James Walton

Was Carrie Fisher really ‘a genius’?

Plus: the latest in that ever-growing genre featuring two oldies travelling around in a distinctive car while laughing a lot

Carrie Fisher at her 17th birthday party in New York. Image: Todd Fisher  
issue 23 March 2024

‘People throw the word “genius” around a lot,’ said a talking head on BBC2 this week, ‘but she was a genius, truly.’ If it wasn’t for the heading on this column, I suspect it might have taken you a while to guess the unquestionable genius being referred to here. But then again, for Carrie Fisher: A Life in Ten Pictures, considered analysis and fear of hyperbole would only have got in the way.
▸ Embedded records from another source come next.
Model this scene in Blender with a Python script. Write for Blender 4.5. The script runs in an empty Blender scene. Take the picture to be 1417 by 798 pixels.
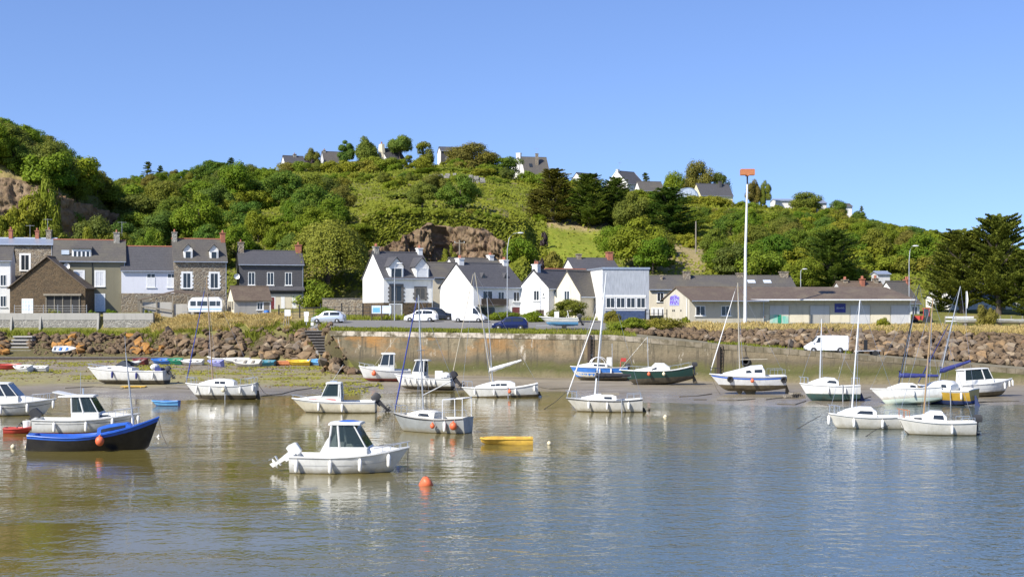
import bpy, bmesh, math, random
import numpy as np
from mathutils import Vector, Matrix, Euler, noise as mnoise
random.seed(7); NR = np.random.default_rng(7)
SC = bpy.context.scene
COL = SC.collection
R = math.radians
# ---------------------------------------------------------------- camera model
F, CX, HY, CH = 1968.0, 708.5, 430.0, 7.33     # focal length / centre / horizon in photo pixels, eye height in metres
def PX(px, Y): return (px - CX) * Y / F
def PZ(py, Y): return CH - (py - HY) * Y / F
def at(px, py, Y): return Vector((PX(px, Y), Y, PZ(py, Y)))
def lerp(a, b, t): return a + (b - a) * t
def sstep(a, b, x):
    t = min(1, max(0, (x - a) / (b - a))); return t * t * (3 - 2 * t)
def table(tab, x):
    if x <= tab[0][0]: return tab[0][1]
    for (a, u), (b, v) in zip(tab, tab[1:]):
        if x <= b: return lerp(u, v, (x - a) / (b - a))
    return tab[-1][1]
def fbm(x, y, z=0.0, o=4): return mnoise.fractal(Vector((x, y, z)), 1.0, 2.0, o)
# ---------------------------------------------------------------- materials
def nt(name):
    m = bpy.data.materials.new(name); m.use_nodes = True
    n = m.node_tree; n.nodes.clear()
    out = n.nodes.new('ShaderNodeOutputMaterial'); p = n.nodes.new('ShaderNodeBsdfPrincipled')
    n.links.new(p.outputs[0], out.inputs[0])
    return m, n, p
def c4(c): return (c[0], c[1], c[2], 1)
class NT:
    """small node-graph helper"""
    def __init__(s, name): s.m, s.n, s.p = nt(name); s.L = s.n.links.new
    def new(s, t, **k):
        x = s.n.nodes.new(t)
        for a, b in k.items(): setattr(x, a, b)
        return x
    def val(s, node, **k):
        for a, b in k.items():
            i = node.inputs[a.replace('_', ' ')]
            if hasattr(b, 'is_output'): s.L(b, i)
            else: i.default_value = b
        return node
    def coord(s, which='Object', scale=(1, 1, 1), loc=(0, 0, 0)):
        if which == 'Position': o = s.new('ShaderNodeNewGeometry').outputs['Position']
        else: o = s.new('ShaderNodeTexCoord').outputs[which]
        mp = s.new('ShaderNodeMapping'); s.L(o, mp.inputs[0]); mp.inputs['Scale'].default_value = scale; mp.inputs['Location'].default_value = loc
        return mp.outputs[0]
    def noise(s, co, scale, detail=5, rough=.55, dist=0):
        x = s.new('ShaderNodeTexNoise'); s.L(co, x.inputs['Vector'])
        x.inputs['Scale'].default_value = scale; x.inputs['Detail'].default_value = detail; x.inputs['Roughness'].default_value = rough; x.inputs['Distortion'].default_value = dist
        return x.outputs['Fac']
    def ramp(s, fac, stops, interp='LINEAR'):
        x = s.new('ShaderNodeValToRGB'); x.color_ramp.interpolation = interp
        if len(stops) == 1: stops = [stops[0], (1, stops[0][1])]
        while len(x.color_ramp.elements) < len(stops): x.color_ramp.elements.new(.5)
        for e, (p, c) in zip(x.color_ramp.elements, stops):
            e.position = p; e.color = c4(c) if hasattr(c, '__len__') else (c, c, c, 1)
        s.L(fac, x.inputs[0]); return x.outputs[0]
    def mix(s, fac, a, b, mode='MIX'):
        x = s.new('ShaderNodeMix', data_type='RGBA', blend_type=mode)
        for sock, v in ((x.inputs[0], fac), (x.inputs[6], a), (x.inputs[7], b)):
            if hasattr(v, 'is_output'): s.L(v, sock)
            elif hasattr(v, '__len__'): sock.default_value = c4(v)
            else: sock.default_value = v
        return x.outputs[2]
    def math(s, op, a, b=0.0, clamp=False):
        x = s.new('ShaderNodeMath', operation=op); x.use_clamp = clamp
        for sock, v in ((x.inputs[0], a), (x.inputs[1], b)):
            if hasattr(v, 'is_output'): s.L(v, sock)
            else: sock.default_value = v
        return x.outputs[0]
    def maprange(s, v, a, b, c=0.0, d=1.0):
        x = s.new('ShaderNodeMapRange'); s.L(v, x.inputs[0])
        for i, q in enumerate((a, b, c, d)): x.inputs[i + 1].default_value = q
        return x.outputs[0]
    def sep(s, v):
        x = s.new('ShaderNodeSeparateXYZ'); s.L(v, x.inputs[0]); return x.outputs
    def bump(s, h, strength=.5, dist=.05):
        x = s.new('ShaderNodeBump'); x.inputs['Strength'].default_value = strength; x.inputs['Distance'].default_value = dist
        s.L(h, x.inputs['Height']); s.L(x.outputs[0], s.p.inputs['Normal']); return x
    def base(s, c, rough=.7, metal=0, spec=.5):
        i = s.p.inputs['Base Color']
        if hasattr(c, 'is_output'): s.L(c, i)
        else: i.default_value = c4(c)
        if hasattr(rough, 'is_output'): s.L(rough, s.p.inputs['Roughness'])
        else: s.p.inputs['Roughness'].default_value = rough
        s.p.inputs['Metallic'].default_value = metal; s.p.inputs['Specular IOR Level'].default_value = spec
        return s.m
def simple(name, c, c2=None, scale=4, rough=.6, metal=0, bump=0, stretch=(1, 1, 1), spec=.5, lo=.35, hi=.65):
    k = NT(name)
    c2 = c2 or tuple(x * .8 for x in c)
    f = k.noise(k.coord('Object', stretch), scale, 6, .6)
    k.base(k.mix(k.maprange(f, lo, hi), c2, c), rough, metal, spec)
    if bump: k.bump(f, bump, .03)
    return k.m
def stone(name, c1, c2, mortar, scale=2.2, rough=.9):
    k = NT(name); co = k.coord('Object', (1, 1, 1.7))
    n = k.noise(co, 1.2, 3); v = k.new('ShaderNodeTexVoronoi'); k.val(v, Vector=co, Scale=scale)
    e = k.new('ShaderNodeTexVoronoi', feature='DISTANCE_TO_EDGE'); k.val(e, Vector=co, Scale=scale)
    hue = k.sep(v.outputs['Color'])[0]
    col = k.mix(hue, c1, c2); col = k.mix(k.maprange(n, .3, .7, 0, .5), col, tuple(x * .5 for x in c1))
    col = k.mix(k.maprange(e.outputs['Distance'], .02, .08, 1, 0), col, mortar)
    k.base(col, rough); k.bump(k.maprange(e.outputs['Distance'], 0, .12), .7, .06)
    return k.m
def slate(name, c, c2, lichen=None, amt=.3):
    k = NT(name); co = k.coord('Object')
    br = k.new('ShaderNodeTexNoise'); k.val(br, Vector=k.coord('Object', (3, 3, 5)), Scale=1.6, Detail=6.0, Roughness=.7)
    w = k.new('ShaderNodeTexWave', wave_type='BANDS', bands_direction='Z'); k.val(w, Vector=co, Scale=1.3, Distortion=.6, Detail=2.0)
    col = k.mix(k.maprange(br.outputs['Fac'], .35, .65), c, c2)
    big = k.noise(co, .5, 4)
    col = k.mix(k.maprange(big, .45, .7, 0, amt), col, lichen or tuple(x * 1.7 for x in c))
    col = k.mix(k.maprange(w.outputs['Fac'], 0, .25, .3, 0), col, tuple(x * .5 for x in c))
    k.base(col, .62, 0, .35); k.bump(w.outputs['Fac'], .3, .02)
    return k.m
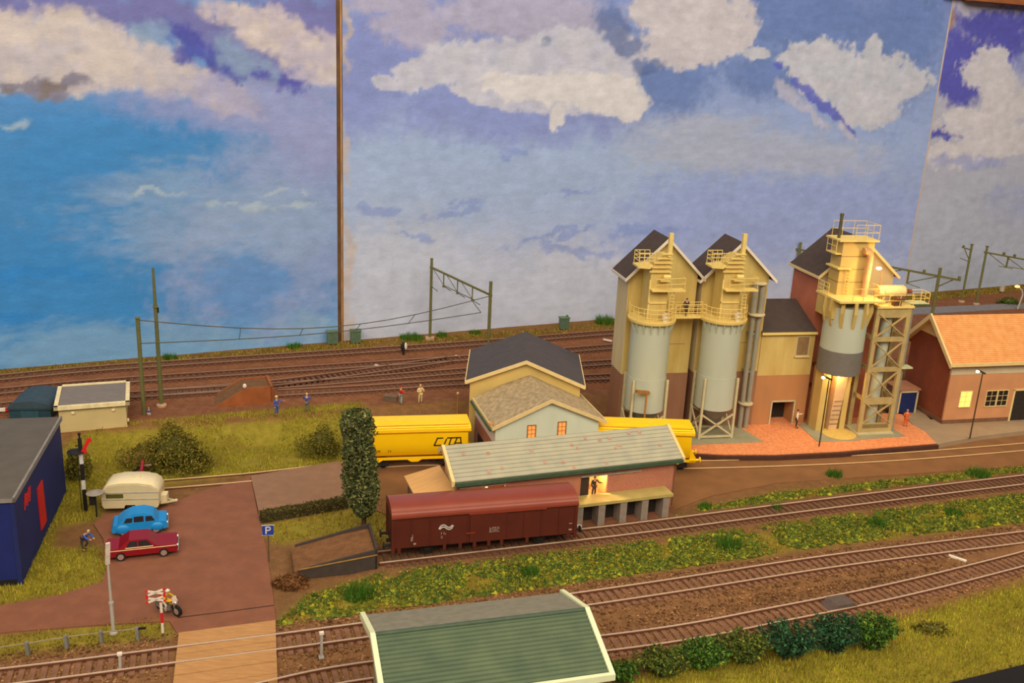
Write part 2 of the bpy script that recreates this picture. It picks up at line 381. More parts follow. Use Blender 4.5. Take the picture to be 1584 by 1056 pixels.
def panel(s0, s1, which):
    t0, t1 = 0.0, 62.0; st = .25
    ss = np.linspace(s0, s1, max(2, int((s1 - s0) / st))); tt = np.linspace(t0, t1, int((t1 - t0) / st)); s, t = np.meshgrid(ss, tt)
    n1 = fbm(s * .12, t * .25, 5); n2 = fbm(s * .5, t * .9, 9); n3 = fbm(s * .16 + 4, t * .1, 14)
    yy = np.clip((t - 2) / 46, 0, 1)[..., None]
    if which == 0:
        lo = np.array(lin((60, 142, 214))); mid = np.array(lin((76, 146, 214))); hi = np.array(lin((136, 160, 222)))
        C = np.where(yy < .5, lo + (mid - lo) * yy * 2, mid + (hi - mid) * (yy - .5) * 2)
        C = layer(C, s, t, [(470, 330, 140, 200), (400, 400, 130, 130)], (160, 172, 218), .5, .8, 3, .75)
        C = layer(C, s, t, [(330, 350, 190, 60), (430, 330, 120, 50), (230, 290, 120, 30)], (150, 176, 216), .4, 1.0, 4, .6, st=(.6, 2))
        C = layer(C, s, t, [(120, 540, 160, 40), (480, 520, 70, 40), (330, 530, 120, 30)], (150, 186, 216), .5, 1.0, 6, .55, st=(.6, 1.5))
        C = layer(C, s, t, [(60, 420, 120, 70), (380, 440, 60, 60), (110, 260, 100, 40), (200, 200, 160, 40)], (64, 142, 216), .5, 1.0, 7, .6, st=(.6, 1.6))
        C = layer(C, s, t, [(30, 430, 50, 12), (100, 425, 60, 10), (20, 490, 40, 14)], (48, 138, 220), .3, .9, 8, .6, st=(.6, 2))
        # upper left cloud bank and violet band
        C = layer(C, s, t, [(120, 12, 190, 24, -3), (300, 40, 150, 34, -22), (380, 80, 120, 30, -30), (480, 30, 100, 40, 0)], (120, 122, 188), .3, .7, 9, .95)
        C = layer(C, s, t, [(60, 70, 170, 52, 0), (200, 90, 150, 45, -20), (300, 130, 120, 30, -20), (100, 105, 130, 40)], (214, 204, 204), .22, .6, 10, .95, col2=(200, 194, 206))
        C = layer(C, s, t, [(430, 55, 90, 32, -22), (490, 85, 60, 35, -10), (380, 30, 70, 22, -15), (500, 118, 50, 16)], (214, 204, 206), .25, .7, 11, .95, col2=(196, 188, 208))
        C = layer(C, s, t, [(420, 160, 130, 50, -12), (300, 175, 120, 26, -8), (490, 210, 60, 60)], (158, 164, 218), .5, .8, 12, .7)
        C = layer(C, s, t, [(280, 62, 45, 20, -28), (330, 88, 42, 16, -25), (400, 120, 60, 11, -18), (430, 128, 40, 8, -8)], (76, 80, 180), .45, 1.1, 13, .85)
        C = layer(C, s, t, [(235, 50, 32, 18), (365, 85, 42, 26, -30), (395, 100, 28, 14)], (140, 166, 206), .5, 1.2, 14, .8)
        C = layer(C, s, t, [(95, 130, 42, 10, 5), (60, 140, 40, 9, -8), (15, 135, 26, 12)], (134, 132, 158), .3, .9, 15, .9)
        C = layer(C, s, t, [(75, 142, 30, 7), (20, 140, 16, 6)], (132, 122, 120), .3, .9, 16, .8)
        C = layer(C, s, t, [(30, 188, 18, 8, 20), (12, 192, 14, 5), (233, 295, 48, 4), (330, 320, 14, 7), (360, 317, 10, 4), (395, 324, 26, 6, -8), (455, 318, 28, 3), (420, 303, 14, 3), (468, 298, 6, 4)], (186, 206, 222), .5, .8, 17, .6)
    elif which == 1:
        lo = np.array(lin((198, 200, 218))); mid = np.array(lin((170, 188, 228))); hi = np.array(lin((136, 152, 212)))
        C = np.where(yy < .45, lo + (mid - lo) * yy / .45, mid + (hi - mid) * (yy - .45) / .55)
        C = layer(C, s, t, [(640, 240, 160, 70), (820, 250, 200, 80), (1000, 300, 120, 60), (640, 300, 120, 80)], (176, 194, 226), .5, .9, 21, .6)
        C = layer(C, s, t, [(650, 460, 160, 110), (900, 440, 150, 60), (600, 420, 100, 70)], (208, 208, 220), .5, .7, 22, .75)
        C = layer(C, s, t, [(1200, 330, 200, 80), (1080, 340, 120, 60), (1350, 350, 90, 90)], (160, 174, 226), .5, .9, 23, .75)
        C = layer(C, s, t, [(1130, 230, 140, 36), (1080, 205, 110, 30), (1250, 245, 110, 26)], (196, 196, 208), .5, .9, 24, .6, st=(.7, 1.6))
        C = layer(C, s, t, [(1250, 30, 190, 60), (1390, 60, 70, 110), (1030, 120, 90, 60), (1200, 110, 80, 40)], (110, 134, 192), .45, .8, 25, .85)
        C = layer(C, s, t, [(600, 70, 80, 110), (700, 40, 110, 40), (560, 150, 60, 60), (800, 170, 190, 50)], (140, 148, 210), .5, .8, 26, .75)
        C = layer(C, s, t, [(860, 362, 70, 6, 12), (700, 325, 50, 6, 10), (890, 385, 60, 6, -10), (1000, 360, 60, 10), (580, 330, 30, 8), (770, 210, 22, 4), (640, 365, 40, 4, -6), (800, 240, 20, 4), (880, 300, 40, 5, 5)], (138, 156, 216), .35, 1.1, 27, .6, st=(.8, 1.4))
        # main cloud
        C = layer(C, s, t, [(850, 30, 110, 50), (760, 20, 90, 40), (640, 40, 60, 36), (900, 70, 80, 50), (600, 8, 70, 16)], (190, 182, 204), .3, .8, 28, .85)
        C = layer(C, s, t, [(720, 95, 80, 36, 8), (660, 110, 55, 28, 18), (600, 128, 26, 9, -10), (800, 110, 100, 46), (880, 95, 90, 55), (935, 105, 60, 60), (975, 150, 24, 42), (860, 150, 90, 30), (760, 150, 60, 16, -12)], (212, 208, 220), .10, .5, 29, .95, col2=(200, 198, 214), sc=.6)
        C = layer(C, s, t, [(830, 138, 80, 20, -4), (930, 145, 70, 34, -8), (975, 160, 22, 28), (780, 135, 40, 12), (865, 180, 14, 22, 0)], (230, 222, 222), .12, .6, 30, .95, sc=.6)
        C = layer(C, s, t, [(1080, 30, 90, 50), (1060, 75, 70, 34), (1130, 50, 44, 40), (1010, 20, 40, 30)], (216, 206, 210), .14, .6, 31, .95, sc=.5)
        C = layer(C, s, t, [(950, 40, 22, 34, 30), (975, 75, 22, 18), (1000, 105, 26, 12)], (104, 122, 172), .3, .8, 32, .8)
        C = layer(C, s, t, [(838, 65, 9, 8)], (120, 136, 170), .5, .8, 33, .7)
        # right cloud
        C = layer(C, s, t, [(1290, 110, 80, 44, -14), (1350, 130, 70, 50), (1240, 95, 40, 16, -8), (1350, 85, 18, 30), (1400, 130, 44, 24), (1270, 80, 30, 20), (1170, 85, 18, 11), (1340, 175, 50, 24)], (216, 212, 220), .12, .55, 34, .95, col2=(204, 204, 214), sc=.6)
        C = layer(C, s, t, [(1240, 135, 26, 7, -35), (1280, 168, 46, 7, -38), (1310, 195, 26, 5, -42), (1206, 106, 6, 5)], (96, 102, 200), .25, .8, 35, .85)
        C = layer(C, s, t, [(1215, 140, 24, 9, -40), (1260, 180, 40, 7, -38), (1310, 205, 18, 6, -40)], (206, 200, 216), .3, .8, 36, .7)
        # bare patches where the paint runs thin along the joint
        C = layer(C, s, t, [(535, 60, 8, 60), (536, 240, 7, 50), (538, 400, 8, 60), (540, 500, 8, 40)], (206, 188, 178), .4, .9, 37, .8)
    else:
        lo = np.array(lin((188, 192, 208))); hi = np.array(lin((196, 190, 206))); C = lo + (hi - lo) * yy
        C = layer(C, s, t, [(1480, 90, 45, 50), (1490, 130, 40, 34), (1560, 60, 40, 60), (1475, 205, 40, 12), (1520, 40, 40, 30)], (76, 76, 186), .35, .9, 41, .9)
        C = layer(C, s, t, [(1530, 110, 44, 30), (1560, 150, 44, 44), (1510, 190, 60, 26), (1550, 215, 60, 30), (1535, 85, 26, 16), (1480, 240, 50, 20)], (222, 214, 218), .14, .6, 42, .95, sc=.6)
        C = layer(C, s, t, [(1560, 320, 40, 30), (1500, 250, 50, 12), (1590, 100, 20, 30)], (158, 164, 212), .4, .9, 43, .7)
        C = layer(C, s, t, [(1500, 380, 100, 90)], (186, 190, 204), .5, .6, 44, .8)
        C = layer(C, s, t, [(1466, 28, 10, 22)], (176, 136, 92), .5, .7, 45, .7)
    n4 = fbm(s * .9, t * 2.2, 19); n5 = fbm(s * 2.2, t * .8, 29)
    C = C * (0.82 + 0.12 * n1 + 0.10 * n2 + .08 * n4 + .06 * n5)[..., None] * np.array([.93, .97, 1.0]) * (1.0 if which == 0 else 1.0) * (np.array([1, 1, 1]) if which == 0 else np.array([.91, .97, 1.06]))
    x = WA[0] + WD[0] * s; y = WA[1] + WD[1] * s
    V = np.stack([x.ravel(), y.ravel(), t.ravel()], 1); nx = len(ss); ny = len(tt)
    ii = np.arange(nx * ny).reshape(ny, nx)
    Q = np.stack([ii[:-1, :-1].ravel(), ii[:-1, 1:].ravel(), ii[1:, 1:].ravel(), ii[1:, :-1].ravel()], 1)
    # board back so each panel has real thickness
    b0 = len(V); back = [(x[0, 0] + WN[0], y[0, 0] + WN[1], t0), (x[0, -1] + WN[0], y[0, -1] + WN[1], t0), (x[0, -1] + WN[0], y[0, -1] + WN[1], t1), (x[0, 0] + WN[0], y[0, 0] + WN[1], t1)]
    c4 = [ii[0, 0], ii[0, -1], ii[-1, -1], ii[-1, 0]]
    fs = Q.tolist() + [(b0 + 3, b0 + 2, b0 + 1, b0)] + [(b0 + i, b0 + (i + 1) % 4, int(c4[(i + 1) % 4]), int(c4[i])) for i in range(4)]
    me = bpy.data.meshes.new('wall_back'); me.from_pydata(V.tolist() + back, [], fs)
    cols = np.concatenate([C.reshape(-1, 3), np.tile(lin((180, 160, 130)), (4, 1))]); set_col(me, np.clip(cols, 0, 1))
    return me


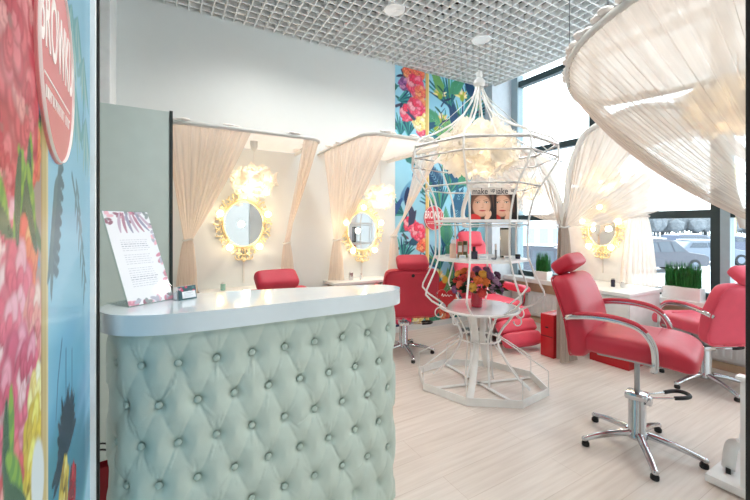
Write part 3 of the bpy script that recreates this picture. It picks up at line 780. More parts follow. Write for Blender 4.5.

Not that this prevented the programme from being inadvertently revealing. Granted, if you wanted to know the full story of Fisher’s life – including the fact that she married Paul Simon – you’d have been better off with Wikipedia. If, however, you wanted to learn how today’s TV biographies work – especially those of ‘iconic’ women – you couldn’t have had a handier primer.

I’d hoped to maintain a mild but stout southern sneer – but I kept caving

There was, for example, the opening promise that what we were about to see would show us a very different Fisher from the received version. This was then followed by a scrupulous recitation of the received version: the child of ‘Hollywood royalty’, who conquered the world as Princess Leia – particularly in That Bikini – battled her demons and became a champion of those suffering from mental illness. Some of this might even have been accurate as far as it went; the trouble being that it was never allowed to go any further.

That’s because (another familiar characteristic, this) the documentary always preferred to make ringing declarations that it wished were true than to explore the story in any potentially awkward depth. Nor did it matter if these ringing declarations contradicted one other, just as long as their rhetoric sounded convincing enough when each of them was uttered.

The ten pictures of the title also provided a chance for the contributors to perform the same trick as graphologists and body-language experts in the tabloids: to find, with suspicious precision, evidence of what had much later turned out to be the case.